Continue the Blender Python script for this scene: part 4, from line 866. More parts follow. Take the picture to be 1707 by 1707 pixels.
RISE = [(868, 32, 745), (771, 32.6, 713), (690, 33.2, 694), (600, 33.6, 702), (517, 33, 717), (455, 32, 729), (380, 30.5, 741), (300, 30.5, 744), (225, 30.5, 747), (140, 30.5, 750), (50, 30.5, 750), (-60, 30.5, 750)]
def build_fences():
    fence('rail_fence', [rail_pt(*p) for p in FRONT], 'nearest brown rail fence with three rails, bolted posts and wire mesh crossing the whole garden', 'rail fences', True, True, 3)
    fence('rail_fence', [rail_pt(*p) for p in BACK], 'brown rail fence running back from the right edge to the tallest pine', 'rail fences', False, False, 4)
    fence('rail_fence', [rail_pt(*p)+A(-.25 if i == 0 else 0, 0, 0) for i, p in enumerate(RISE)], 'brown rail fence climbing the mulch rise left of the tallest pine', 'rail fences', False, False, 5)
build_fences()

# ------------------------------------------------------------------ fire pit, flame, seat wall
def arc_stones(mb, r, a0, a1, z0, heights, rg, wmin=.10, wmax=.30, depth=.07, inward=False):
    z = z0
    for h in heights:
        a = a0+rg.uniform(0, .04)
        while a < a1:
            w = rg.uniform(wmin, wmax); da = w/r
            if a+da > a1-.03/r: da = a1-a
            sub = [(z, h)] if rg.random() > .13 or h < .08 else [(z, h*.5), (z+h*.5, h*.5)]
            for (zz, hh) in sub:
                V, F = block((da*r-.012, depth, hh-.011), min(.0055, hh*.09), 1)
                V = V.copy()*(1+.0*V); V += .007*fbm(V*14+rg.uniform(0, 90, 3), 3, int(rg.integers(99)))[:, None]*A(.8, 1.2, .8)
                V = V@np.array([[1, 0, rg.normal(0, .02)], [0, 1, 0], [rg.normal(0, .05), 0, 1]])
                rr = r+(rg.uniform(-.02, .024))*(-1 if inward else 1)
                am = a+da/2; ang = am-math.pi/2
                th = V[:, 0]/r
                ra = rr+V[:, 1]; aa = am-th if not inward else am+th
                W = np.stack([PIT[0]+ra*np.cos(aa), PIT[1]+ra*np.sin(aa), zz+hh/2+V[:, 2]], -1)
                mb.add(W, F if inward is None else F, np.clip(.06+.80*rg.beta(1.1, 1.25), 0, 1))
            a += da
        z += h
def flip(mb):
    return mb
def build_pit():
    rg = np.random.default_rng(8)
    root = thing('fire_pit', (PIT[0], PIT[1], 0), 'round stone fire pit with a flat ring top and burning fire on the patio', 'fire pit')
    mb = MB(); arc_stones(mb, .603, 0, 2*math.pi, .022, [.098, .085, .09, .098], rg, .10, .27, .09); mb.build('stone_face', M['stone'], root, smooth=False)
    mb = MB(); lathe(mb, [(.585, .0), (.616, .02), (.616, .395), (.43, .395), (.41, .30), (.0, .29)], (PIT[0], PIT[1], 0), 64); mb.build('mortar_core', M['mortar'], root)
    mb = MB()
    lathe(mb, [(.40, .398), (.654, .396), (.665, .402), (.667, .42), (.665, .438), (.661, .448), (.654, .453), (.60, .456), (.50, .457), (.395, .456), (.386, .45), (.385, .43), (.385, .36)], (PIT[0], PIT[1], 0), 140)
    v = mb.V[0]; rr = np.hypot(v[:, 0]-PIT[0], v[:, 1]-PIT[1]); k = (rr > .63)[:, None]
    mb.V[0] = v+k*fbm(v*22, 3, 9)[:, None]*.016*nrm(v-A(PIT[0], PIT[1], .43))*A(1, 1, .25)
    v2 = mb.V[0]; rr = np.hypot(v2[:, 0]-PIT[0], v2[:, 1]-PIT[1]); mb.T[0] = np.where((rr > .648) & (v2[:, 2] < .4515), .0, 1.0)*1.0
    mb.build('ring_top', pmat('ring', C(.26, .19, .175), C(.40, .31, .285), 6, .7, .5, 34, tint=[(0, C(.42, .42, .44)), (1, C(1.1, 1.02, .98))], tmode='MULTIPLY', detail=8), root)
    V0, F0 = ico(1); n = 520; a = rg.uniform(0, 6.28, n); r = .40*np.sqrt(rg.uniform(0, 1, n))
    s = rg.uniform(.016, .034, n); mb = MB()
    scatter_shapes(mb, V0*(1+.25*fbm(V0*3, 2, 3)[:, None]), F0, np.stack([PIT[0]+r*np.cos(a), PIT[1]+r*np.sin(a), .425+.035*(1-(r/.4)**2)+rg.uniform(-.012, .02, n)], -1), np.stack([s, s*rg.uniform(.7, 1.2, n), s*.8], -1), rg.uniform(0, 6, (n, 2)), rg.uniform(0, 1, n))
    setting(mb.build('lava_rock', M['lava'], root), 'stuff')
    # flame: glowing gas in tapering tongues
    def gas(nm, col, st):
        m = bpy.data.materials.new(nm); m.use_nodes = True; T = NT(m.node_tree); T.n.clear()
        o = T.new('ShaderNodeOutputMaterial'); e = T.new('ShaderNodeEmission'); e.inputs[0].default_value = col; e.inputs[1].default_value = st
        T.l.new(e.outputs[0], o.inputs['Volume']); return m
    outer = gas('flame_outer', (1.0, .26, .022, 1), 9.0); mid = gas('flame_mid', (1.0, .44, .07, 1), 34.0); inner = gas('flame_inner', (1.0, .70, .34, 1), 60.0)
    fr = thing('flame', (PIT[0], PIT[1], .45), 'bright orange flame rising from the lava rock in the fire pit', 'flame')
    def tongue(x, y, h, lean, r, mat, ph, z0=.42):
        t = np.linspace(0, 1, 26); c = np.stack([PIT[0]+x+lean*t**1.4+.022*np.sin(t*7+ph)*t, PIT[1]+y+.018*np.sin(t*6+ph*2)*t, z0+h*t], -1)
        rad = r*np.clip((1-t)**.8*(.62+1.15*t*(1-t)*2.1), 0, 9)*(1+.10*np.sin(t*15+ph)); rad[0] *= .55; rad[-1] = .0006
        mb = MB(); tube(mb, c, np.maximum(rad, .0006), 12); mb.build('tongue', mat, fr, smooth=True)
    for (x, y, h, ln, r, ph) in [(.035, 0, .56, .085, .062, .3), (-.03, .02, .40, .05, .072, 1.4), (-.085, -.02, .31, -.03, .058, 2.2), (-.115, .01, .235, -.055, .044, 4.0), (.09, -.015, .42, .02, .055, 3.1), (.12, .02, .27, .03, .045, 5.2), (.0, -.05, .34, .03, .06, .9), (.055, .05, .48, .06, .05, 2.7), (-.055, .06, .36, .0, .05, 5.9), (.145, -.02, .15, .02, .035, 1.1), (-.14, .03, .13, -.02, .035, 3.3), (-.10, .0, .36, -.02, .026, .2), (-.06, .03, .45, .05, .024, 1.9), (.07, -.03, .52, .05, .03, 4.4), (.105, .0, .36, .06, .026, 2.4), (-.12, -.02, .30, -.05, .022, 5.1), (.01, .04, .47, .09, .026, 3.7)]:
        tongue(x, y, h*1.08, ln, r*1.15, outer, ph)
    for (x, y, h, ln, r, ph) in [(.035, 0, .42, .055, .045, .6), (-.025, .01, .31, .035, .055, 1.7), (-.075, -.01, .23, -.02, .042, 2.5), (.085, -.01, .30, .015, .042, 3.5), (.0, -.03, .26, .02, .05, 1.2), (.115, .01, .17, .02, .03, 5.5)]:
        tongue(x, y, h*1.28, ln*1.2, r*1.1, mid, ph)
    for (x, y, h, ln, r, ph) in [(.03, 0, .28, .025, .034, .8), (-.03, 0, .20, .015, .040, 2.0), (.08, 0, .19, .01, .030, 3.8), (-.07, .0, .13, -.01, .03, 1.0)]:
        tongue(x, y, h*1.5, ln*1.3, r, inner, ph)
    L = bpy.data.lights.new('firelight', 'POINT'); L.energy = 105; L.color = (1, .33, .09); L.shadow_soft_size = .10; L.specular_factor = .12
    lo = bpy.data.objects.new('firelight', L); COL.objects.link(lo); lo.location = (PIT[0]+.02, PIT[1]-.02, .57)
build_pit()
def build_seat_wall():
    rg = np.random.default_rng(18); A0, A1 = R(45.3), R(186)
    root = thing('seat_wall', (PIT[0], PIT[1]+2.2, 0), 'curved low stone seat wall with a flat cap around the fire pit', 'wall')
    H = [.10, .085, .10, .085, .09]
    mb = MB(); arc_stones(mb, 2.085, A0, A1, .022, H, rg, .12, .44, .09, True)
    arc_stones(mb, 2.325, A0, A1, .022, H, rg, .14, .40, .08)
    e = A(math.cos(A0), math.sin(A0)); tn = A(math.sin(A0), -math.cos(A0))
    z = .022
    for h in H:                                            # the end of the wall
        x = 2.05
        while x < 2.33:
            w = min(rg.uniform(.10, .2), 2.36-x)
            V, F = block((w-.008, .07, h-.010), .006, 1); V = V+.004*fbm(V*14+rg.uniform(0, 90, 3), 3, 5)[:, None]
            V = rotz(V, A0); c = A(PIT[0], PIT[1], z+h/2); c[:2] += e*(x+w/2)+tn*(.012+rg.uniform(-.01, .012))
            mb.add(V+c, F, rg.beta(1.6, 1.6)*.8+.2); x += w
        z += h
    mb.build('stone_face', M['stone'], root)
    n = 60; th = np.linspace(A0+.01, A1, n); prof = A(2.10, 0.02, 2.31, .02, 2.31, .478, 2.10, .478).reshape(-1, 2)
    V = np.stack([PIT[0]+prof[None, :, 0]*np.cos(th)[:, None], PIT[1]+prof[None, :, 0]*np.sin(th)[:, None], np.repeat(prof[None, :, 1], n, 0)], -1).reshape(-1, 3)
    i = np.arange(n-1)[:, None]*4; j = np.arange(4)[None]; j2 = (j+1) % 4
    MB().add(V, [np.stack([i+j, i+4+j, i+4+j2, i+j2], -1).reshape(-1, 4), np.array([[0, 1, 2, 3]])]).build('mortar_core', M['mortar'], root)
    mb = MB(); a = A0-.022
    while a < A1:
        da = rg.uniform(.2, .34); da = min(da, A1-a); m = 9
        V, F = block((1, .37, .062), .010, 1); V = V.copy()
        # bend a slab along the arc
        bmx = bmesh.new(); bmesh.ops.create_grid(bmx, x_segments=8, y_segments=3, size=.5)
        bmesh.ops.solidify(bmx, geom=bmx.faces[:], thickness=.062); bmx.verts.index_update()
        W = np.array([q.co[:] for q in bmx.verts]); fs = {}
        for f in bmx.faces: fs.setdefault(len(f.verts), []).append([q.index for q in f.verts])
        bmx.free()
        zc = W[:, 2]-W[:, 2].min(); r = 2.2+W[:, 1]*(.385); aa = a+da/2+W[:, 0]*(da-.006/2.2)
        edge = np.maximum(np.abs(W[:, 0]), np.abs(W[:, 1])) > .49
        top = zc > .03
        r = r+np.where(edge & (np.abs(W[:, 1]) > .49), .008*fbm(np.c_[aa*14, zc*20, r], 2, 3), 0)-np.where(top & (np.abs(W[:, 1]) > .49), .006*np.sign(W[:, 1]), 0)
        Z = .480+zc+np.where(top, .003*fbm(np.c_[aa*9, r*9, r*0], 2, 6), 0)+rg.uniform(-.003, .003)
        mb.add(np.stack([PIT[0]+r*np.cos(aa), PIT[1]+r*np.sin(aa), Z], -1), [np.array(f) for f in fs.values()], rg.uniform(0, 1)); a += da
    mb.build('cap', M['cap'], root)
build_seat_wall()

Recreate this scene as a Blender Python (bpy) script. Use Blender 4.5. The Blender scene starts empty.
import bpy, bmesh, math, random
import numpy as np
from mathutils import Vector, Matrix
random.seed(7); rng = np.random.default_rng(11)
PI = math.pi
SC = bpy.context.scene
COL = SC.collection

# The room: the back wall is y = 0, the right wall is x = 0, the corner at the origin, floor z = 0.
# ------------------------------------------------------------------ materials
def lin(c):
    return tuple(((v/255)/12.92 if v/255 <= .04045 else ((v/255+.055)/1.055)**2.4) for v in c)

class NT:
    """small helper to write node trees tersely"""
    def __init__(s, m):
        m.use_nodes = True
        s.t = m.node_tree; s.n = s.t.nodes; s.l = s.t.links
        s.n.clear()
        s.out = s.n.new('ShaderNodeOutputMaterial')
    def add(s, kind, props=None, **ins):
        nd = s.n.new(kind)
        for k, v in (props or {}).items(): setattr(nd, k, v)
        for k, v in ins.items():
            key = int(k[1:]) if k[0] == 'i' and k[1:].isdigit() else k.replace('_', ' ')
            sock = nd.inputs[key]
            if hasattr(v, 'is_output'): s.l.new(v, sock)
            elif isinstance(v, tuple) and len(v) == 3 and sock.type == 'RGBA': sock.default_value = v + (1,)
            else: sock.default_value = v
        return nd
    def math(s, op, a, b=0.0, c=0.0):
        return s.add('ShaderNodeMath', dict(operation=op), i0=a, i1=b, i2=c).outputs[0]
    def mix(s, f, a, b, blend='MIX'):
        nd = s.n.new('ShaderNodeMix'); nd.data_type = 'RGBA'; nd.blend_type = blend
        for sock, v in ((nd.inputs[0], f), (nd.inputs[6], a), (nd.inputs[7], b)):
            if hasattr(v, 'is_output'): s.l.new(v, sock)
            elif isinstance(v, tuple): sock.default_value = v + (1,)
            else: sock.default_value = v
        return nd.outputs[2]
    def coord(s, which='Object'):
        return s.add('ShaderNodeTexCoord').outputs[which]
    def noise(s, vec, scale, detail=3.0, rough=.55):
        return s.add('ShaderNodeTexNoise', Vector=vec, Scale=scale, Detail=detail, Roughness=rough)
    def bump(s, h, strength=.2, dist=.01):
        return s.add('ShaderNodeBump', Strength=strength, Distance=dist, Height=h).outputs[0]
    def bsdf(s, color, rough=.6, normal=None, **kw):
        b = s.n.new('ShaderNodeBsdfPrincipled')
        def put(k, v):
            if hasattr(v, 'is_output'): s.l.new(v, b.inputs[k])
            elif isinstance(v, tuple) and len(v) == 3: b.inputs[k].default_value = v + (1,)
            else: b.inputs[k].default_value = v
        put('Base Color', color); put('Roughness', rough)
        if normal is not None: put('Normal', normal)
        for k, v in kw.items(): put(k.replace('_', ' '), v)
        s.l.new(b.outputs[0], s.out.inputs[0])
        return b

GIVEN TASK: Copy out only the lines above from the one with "Recreate this scene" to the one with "return tuple(((v/255)/12.92 if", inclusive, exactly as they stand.

RESULT BELOW:
Recreate this scene as a Blender Python (bpy) script. Use Blender 4.5. The Blender scene starts empty.
import bpy, bmesh, math, random
import numpy as np
from mathutils import Vector, Matrix
random.seed(7); rng = np.random.default_rng(11)
PI = math.pi
SC = bpy.context.scene
COL = SC.collection

# The room: the back wall is y = 0, the right wall is x = 0, the corner at the origin, floor z = 0.
# ------------------------------------------------------------------ materials
def lin(c):
    return tuple(((v/255)/12.92 if v/255 <= .04045 else ((v/255+.055)/1.055)**2.4) for v in c)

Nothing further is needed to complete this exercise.